Au regard de cette démonstration, on revient à la question de départ : que cherchent les Occidentaux en voulant à tout prix qu’il y ait un accord politique à Kampala ? Dans une interview sur RFI, Roussell Fiengold, envoyé spécial des Etats-Unis dans la Région des Grands Lacs, tentait de justifier cette exigence en avançant qu’ «un effort militaire plus poussé risque de mettre en péril les pourparlers de Kampala, et par là même la possibilité de voir le M23 reprendre des armes». La suite des événements a démenti l’émissaire américain.
Par contre, toujours dans la même interview, Fiengold, à qui il était posé la question de savoir pourquoi Washington n’insistait pas auprès de Kagamé pour qu’il négocie aussi avec les FDLR, notait, dans un certain embarras, que « le président Kagamé est réticent à s’engager dans ce type de négociations, et je ne crois pas que des pourparlers entre une nation souveraine et un groupe armé, comme s’ils étaient deux parties égales, soit le meilleur moyen de résoudre ce type de problème». Dans ce cas, doit-on conclure que, pour les Etats-Unis, la RDC n’est pas une Nation souveraine et que le M23 était l’égal d’un Etat indépendant et souverain ?
Questions sans réponse
Comment, par ailleurs, justifier la commisération des USA sur la traque, par le Rwanda, des FDLR depuis plus de vingt ans avec de lourdes conséquences sur la RDC, alors qu’il exige de cette dernière un accord politique avec un groupe armé qui a la même identité de « force négative » que les FDLR ?
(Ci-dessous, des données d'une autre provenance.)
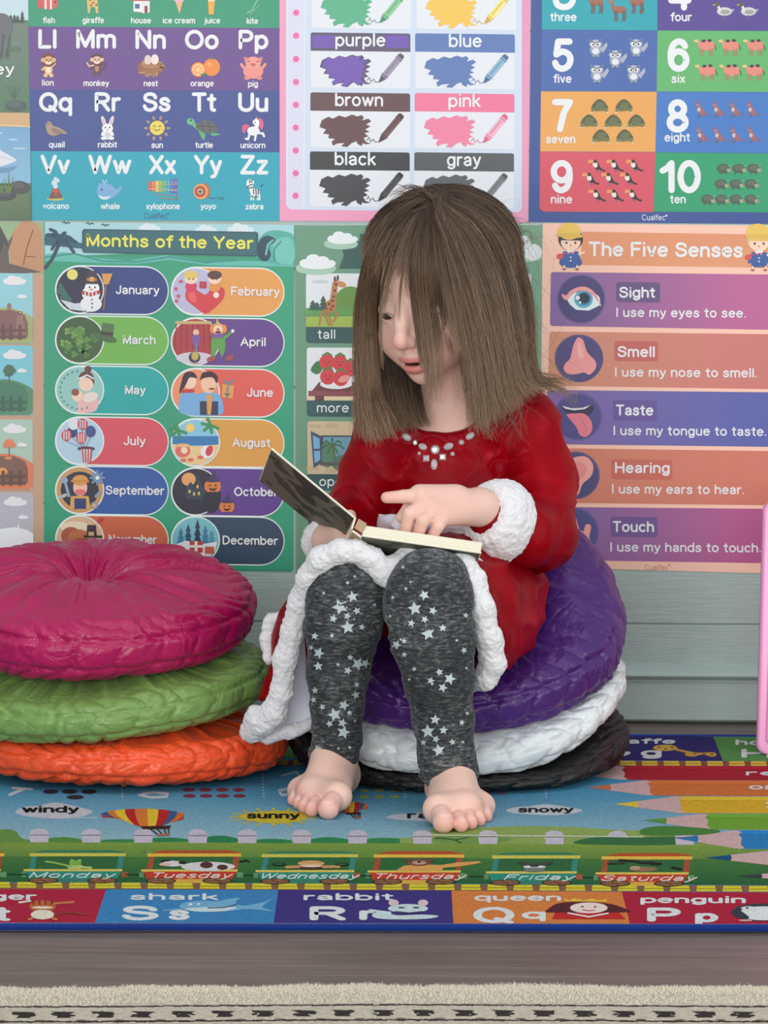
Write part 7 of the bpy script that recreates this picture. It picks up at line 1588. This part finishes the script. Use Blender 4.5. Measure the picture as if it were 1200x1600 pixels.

Enfin, pourquoi les USA tiennent-ils à un accord politique avec le M23 pendant qu’eux traquent à travers la planète les auteurs des attentant de 2001 sur le World Trade Center ? Bref, pourquoi, à des situations identiques, exige-t-on à la RDC une attitude que l’on n’attend pas des autres ?
Ce questionnement sans réponse confirme donc que derrière ces pressions se trame quelque chose de louche, et que l’Occident aurait un agenda plutôt suspect sur la RDC. Il nous revient donc de redoubler de vigilance. Grâce à la cohésion retrouvée, les Congolais doivent comprendre que la paix et l’intégrité territoriale de leur pays ne sera assurée que par eux-mêmes, et que le bonheur ne viendra pas d’ailleurs. Les convoitises ne se sont pas encore tues, et la gestion de la paix ne sera pas chose facile, d’autant plus que, selon les rapports d’enquête de l’ONU, le M23 laisse derrière lui plusieurs autres groupes armés alliés qui pourraient prendre le relai.